Kellgren and business partner Chris Stone, 40, built a recording studio with the best mixers, microphones, solo chambers and other equipment available. Then Kellgren came up with a special touch: lavish, if bizarre, suites in which rock musicians could live while taping. For $50 a night the artist (and friends, groupies, even wives) can try out the $30,000 “boat room,” for example, which features a bed surrounded by fish tanks. Aspiring de Sades can wind down in the “S-and-M room,” a comfy dungeon whose bed is a rack and whose bathroom has bars on the door. For those with more delicate tastes Kellgren offers what he calls the “sissy room,” a confection of canopy bed, flowing chiffon draperies and exotic flora. He also provides a Jacuzzi, sauna and game room for more conventional fun.

“What I sell is a life-style, a consciousness,” insists Kellgren, a native of Shenandoah, Iowa who wandered into the record business in New York 10 years ago on his way to the Sorbonne. “Rock stars get sick of the Howard Johnson motif.” An obvious advantage to his emporium is that it keeps the musicians on the premises—and not getting into trouble—during costly and protracted recording sessions. The Plant has everything they need—food, liquor, relaxation. Some of the artists who have laid down both album tracks and their sleepy heads at the Record Plant include the Eagles (whose One of These Nights is now at the top of the charts), drummer Buddy Miles and Sly and the Family Stone. Harry Nilsson, John Lennon and Mick Jagger have recorded there at a price of $140 per hour. All the activity keeps Kellgren’s gross humming at $2 million a year.

Kellgren’s wife, Marta, a self-styled “Latin from Manhattan” (they have one boy, Mark, 8, and a girl, Devon, 5) tries to minimize the Plant’s prurient appeal. “After all, sex is a private thing,” she says, and professes to be oblivious to what goes on behind the closed doors.
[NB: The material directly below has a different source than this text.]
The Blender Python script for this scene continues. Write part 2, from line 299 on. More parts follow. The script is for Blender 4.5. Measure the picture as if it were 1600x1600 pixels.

One musician claims, “It’s just a place where we can record and our old ladies can go and rap,” but a recent Rod Stewart session is said to have done nothing to damage his rep as the wildest partyer in the business.

Kellgren, who has another luxurious studio in Sausalito, envisions a nationwide chain of hotels modeled on the Record Plant—for touring rock musicians and others wanting special kicks on Route 66.